The Art of Listening
In English, to ‘listen’ to someone has two meanings. The first is to hear with attention what the person is saying. The second meaning is to ‘obey’ what the person is saying such as when parents tell their children to listen to them.
Since the explosion of cell phone usage, it has become harder to get anyone to listen at all even in the first sense of actually paying attention. In a restaurant, people at the same table are checking their phones every few minutes. Some statistics suggest that, on average, people check their phones every five minutes. In India, it is every three minutes, even when they are driving! In the middle of a conversation, we hear our phone chime with a message and we are tempted to check the phone in spite of being in the midst of a conversation. At a concert during the interval, look up and down the row of seats and you will find everyone checking their phones. No one is talking to anyone.
This habit of constantly messaging or checking Facebook or emails develops into a pattern of having a short attention span. When we want to discuss something important with a family member or friend, we feel an enormous pressure to hold their attention. We can feel that they are often tempted to check their phone. When we talk to teenagers, we often feel that they are not listening at all. We can even test this by talking nonsense and they will just nod automatically.
So this is how we are and yet the most important spiritual exercise we are trying to learn is to listen to the Sound Current within ourselves. How can we expect to listen to this inner sound, when we can barely focus on listening to anyone in our normal day? Just as we are encouraged to practise simran during the day, we should also practise listening.
Try this exercise the next time you meet a friend. Try really listening to them. Make eye contact, look at them, resist checking your phone, actually absorb what they are saying and wait until they are completely finished before speaking. One of our bad habits is that we do not listen as much as we wait to speak. Before a person has finished their sentence, we are saying ‘I know’ and before they have made a point, we are trying to interrupt with our views and arguments. Practise taking a full breath after the other person finishes talking and before responding. It is amazing how hard this is and it reveals how assertive we are and how little we listen.
Satsang is a great opportunity to practise listening. We often tune out at satsang and drift along daydreaming or doing simran rather than paying attention to the talk. That is why when someone asks us what the content of the satsang was about, we can barely recall anything. As an exercise in listening, we can make a point of trying to note three points from a talk and remember them afterwards.
The best form of listening to satsang is not merely hearing with attention but obeying the Master’s teachings. Try to implement in our lives each week one thing which we have heard in satsang. As disciples, we must become expert listeners. With practice, we can learn to listen well to our friends and family, listen to satsang, listen to the Master and, as a result, we may begin to listen to the Shabd.
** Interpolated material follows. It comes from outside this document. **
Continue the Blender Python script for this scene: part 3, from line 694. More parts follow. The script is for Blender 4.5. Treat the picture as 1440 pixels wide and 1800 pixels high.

Part of our daily meditation practice is to do bhajan, which is listening to the Sound. The Master emphasizes that disciples must do bhajan. Many of us neglect this. It is this inner listening practice which will develop our inner faculty to hear. If we do not do the listening practice, then the inner faculty will remain dormant.
The very concept of ‘disciple’ derives from the idea of a student with a willing, listening and obedient heart. The journey from initiate to disciple involves the art of listening.
Mere reading of the scriptures or listening to the teachings of saints is not enough. We must put the teachings into practice and travel the path ourselves.